Investigation is still underway and it is unclear about how much longer it will take. The staff in ASU’s Dean of Students Office did not respond to three requests copied to four employees over a three-week period. If the charges are upheld, the church and clubs could lose access to campus.

One student complaint calls Hope a “bona fide cult” because they shower new recruits with attention and affection but then use twisted Bible quotes and psychological manipulation to keep them in line. Hope’s advisory board member Gary Kinnaman has admitted that Hope’s leaders had authoritarian tendencies when the church was founded in 2004, but has created a much “kinder and gentler ministry” in recent years.

Image from tucson.com

In April 2013, a father of a freshman male wrote to ASU’s president saying that his son was in danger of hurting himself because of the church’s brainwashing. The father described his son as a shell of the boy he sent to college, so fragile that he bawled during an entire hour-long phone call. After a few months when nothing had changed, the student left ASU.

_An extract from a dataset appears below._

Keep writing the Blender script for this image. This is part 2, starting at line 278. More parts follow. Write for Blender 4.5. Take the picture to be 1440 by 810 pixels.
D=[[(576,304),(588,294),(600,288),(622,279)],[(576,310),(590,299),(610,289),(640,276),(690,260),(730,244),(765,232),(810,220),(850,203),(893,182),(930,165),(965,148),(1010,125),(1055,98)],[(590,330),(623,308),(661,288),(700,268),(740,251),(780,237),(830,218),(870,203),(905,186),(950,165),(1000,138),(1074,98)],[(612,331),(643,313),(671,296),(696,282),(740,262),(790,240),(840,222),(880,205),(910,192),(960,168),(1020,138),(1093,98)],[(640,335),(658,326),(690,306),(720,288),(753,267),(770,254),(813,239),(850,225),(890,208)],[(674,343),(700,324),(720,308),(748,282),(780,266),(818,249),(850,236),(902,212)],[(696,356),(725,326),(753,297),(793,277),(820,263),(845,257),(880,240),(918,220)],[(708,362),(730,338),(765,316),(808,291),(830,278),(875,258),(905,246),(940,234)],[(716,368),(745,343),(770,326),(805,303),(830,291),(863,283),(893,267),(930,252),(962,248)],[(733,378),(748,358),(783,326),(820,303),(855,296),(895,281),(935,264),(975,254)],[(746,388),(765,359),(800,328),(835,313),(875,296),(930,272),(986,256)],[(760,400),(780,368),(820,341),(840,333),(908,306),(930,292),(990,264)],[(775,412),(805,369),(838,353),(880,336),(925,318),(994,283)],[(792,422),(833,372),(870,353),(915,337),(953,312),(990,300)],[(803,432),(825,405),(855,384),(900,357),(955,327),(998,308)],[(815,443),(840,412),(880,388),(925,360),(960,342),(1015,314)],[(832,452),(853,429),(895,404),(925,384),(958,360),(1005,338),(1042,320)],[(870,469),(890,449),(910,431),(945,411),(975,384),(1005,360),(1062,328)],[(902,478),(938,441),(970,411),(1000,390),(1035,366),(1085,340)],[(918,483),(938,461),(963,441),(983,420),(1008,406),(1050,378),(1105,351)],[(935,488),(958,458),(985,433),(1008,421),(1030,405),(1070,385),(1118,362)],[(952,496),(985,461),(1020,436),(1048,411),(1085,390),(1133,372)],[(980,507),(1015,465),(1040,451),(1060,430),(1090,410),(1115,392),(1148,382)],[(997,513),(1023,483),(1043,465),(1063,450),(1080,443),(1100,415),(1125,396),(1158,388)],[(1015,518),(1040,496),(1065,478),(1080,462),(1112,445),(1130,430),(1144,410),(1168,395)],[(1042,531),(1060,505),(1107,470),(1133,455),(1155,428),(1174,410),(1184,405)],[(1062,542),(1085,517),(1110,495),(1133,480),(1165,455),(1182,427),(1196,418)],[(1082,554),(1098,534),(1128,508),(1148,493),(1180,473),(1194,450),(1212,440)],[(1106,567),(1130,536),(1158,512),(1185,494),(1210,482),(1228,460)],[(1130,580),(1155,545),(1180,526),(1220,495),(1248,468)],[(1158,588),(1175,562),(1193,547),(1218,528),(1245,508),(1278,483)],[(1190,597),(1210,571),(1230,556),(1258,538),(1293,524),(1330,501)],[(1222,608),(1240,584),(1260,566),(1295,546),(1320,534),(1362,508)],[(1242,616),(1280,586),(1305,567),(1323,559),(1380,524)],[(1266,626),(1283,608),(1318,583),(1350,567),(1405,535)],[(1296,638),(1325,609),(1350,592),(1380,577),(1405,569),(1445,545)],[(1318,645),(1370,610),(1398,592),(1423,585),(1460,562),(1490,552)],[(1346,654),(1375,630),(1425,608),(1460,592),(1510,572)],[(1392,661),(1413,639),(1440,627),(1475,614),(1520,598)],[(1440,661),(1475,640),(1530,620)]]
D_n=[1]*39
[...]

Other complaints include students being bombarded with harassing and intimidating text messages and entering student’s residence halls unescorted, banging on dorm doors inviting students to church-related activities. Hope created a policy banning employees from entering residence halls, two weeks after they were alerted that students were preparing a formal complaint.

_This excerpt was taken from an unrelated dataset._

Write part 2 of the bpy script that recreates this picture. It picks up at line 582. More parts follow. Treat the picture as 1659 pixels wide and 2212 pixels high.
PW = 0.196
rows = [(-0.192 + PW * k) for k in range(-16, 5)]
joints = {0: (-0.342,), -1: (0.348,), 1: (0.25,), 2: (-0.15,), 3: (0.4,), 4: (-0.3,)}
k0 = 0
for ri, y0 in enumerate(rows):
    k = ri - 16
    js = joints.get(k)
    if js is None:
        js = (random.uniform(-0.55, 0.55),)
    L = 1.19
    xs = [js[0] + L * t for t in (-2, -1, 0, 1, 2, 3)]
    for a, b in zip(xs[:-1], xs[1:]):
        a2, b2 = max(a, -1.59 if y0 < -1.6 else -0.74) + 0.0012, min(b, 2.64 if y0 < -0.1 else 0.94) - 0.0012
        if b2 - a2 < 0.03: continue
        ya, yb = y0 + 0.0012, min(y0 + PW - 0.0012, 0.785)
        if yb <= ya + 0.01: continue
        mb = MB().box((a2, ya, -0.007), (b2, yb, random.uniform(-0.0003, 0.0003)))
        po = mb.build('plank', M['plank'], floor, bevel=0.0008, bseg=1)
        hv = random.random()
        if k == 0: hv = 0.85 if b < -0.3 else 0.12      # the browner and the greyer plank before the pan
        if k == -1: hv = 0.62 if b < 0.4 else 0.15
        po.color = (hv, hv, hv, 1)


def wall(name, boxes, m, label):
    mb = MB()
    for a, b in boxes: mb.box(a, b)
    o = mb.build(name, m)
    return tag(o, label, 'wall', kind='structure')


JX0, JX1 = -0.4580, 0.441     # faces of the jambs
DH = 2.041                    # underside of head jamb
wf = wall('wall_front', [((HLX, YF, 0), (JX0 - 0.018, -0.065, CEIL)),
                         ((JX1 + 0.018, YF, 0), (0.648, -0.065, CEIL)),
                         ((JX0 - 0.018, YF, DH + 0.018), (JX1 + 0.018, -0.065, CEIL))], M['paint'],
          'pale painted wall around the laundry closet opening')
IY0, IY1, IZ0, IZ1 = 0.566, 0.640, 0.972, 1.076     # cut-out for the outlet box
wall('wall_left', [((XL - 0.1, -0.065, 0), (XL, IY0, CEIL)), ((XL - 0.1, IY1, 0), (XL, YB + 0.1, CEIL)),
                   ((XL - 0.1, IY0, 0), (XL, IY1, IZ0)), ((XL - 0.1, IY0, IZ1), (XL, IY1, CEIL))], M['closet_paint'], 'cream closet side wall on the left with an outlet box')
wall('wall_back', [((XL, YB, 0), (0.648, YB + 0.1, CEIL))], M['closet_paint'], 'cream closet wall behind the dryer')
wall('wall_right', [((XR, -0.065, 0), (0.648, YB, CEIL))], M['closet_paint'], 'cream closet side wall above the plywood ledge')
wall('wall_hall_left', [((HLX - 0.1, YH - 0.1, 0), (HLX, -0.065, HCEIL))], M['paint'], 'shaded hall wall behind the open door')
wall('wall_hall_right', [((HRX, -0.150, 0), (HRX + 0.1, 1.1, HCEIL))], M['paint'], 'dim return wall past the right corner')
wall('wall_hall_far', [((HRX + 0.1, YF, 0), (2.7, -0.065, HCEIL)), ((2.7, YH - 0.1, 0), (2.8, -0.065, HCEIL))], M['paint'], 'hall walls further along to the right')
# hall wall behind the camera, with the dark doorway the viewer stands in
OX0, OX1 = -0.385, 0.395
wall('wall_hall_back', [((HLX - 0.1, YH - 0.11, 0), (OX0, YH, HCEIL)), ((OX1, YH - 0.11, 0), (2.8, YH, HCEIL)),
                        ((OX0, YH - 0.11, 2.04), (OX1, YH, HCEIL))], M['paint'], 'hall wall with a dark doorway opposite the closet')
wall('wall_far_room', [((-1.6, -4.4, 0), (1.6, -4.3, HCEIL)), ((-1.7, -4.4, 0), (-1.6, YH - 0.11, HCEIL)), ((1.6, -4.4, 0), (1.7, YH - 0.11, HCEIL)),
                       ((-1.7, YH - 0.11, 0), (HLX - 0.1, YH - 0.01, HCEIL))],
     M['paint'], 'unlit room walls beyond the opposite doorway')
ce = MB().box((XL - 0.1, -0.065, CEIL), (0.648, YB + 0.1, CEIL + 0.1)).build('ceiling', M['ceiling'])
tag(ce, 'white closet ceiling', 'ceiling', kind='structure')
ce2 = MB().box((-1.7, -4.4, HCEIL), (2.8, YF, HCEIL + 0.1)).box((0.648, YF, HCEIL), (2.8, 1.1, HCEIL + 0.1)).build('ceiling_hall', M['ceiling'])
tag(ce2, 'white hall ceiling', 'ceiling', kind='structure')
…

Hope Christian seems overly interested in their member’s sexual experiences. Students have complained that church leaders had pressured them to confess their sexual histories while being questioned at length about whether they masturbate, watch porn, are homosexual, or whether or not they were molested as children. Several students have come forward saying that once they admitted to being molested, the leaders kept forcing them to relive their traumatic experience. One student recounts, “I was also told that being sexually assaulted at a fairly young age was a good thing because it had prevented me from engaging in intimate relationships before marriage.”

Image from tucson.com

Not all people believe these allegations. The church still has a large congregation and those involved in the church are fully committed. A largely shared perception of the church is that the church leaders have the student’s best interests at heart and have no hidden agendas. Phoenix-area pastor Mark Buckley is one of the pastors that have been counseling Hope for more than a decade and believes that Hope has been largely successful and that members have had positive experiences. “Our conclusions are that Hope is a good tree, bearing a lot of good fruit, that had needed some pruning,” he said, “not a bad tree that needs to be uprooted.”

Discussion questions:

  1. Would you consider Hope Christian Church a cult? Why or why not?
  2. If yes, what makes this organization a cult, compared to other religious organizations? If no, what do you think is getting misinterpreted about Hope to cause this perception?
  3. Due to the numerous complaints filed to the school, do you believe that ASU should be doing more in regards to the campus involvement of Hope Church?
  4. How much control should ASU have over the religious organizations on their campus? Is it their place to end an organizations because they don’t agree with everything they are doing/believe?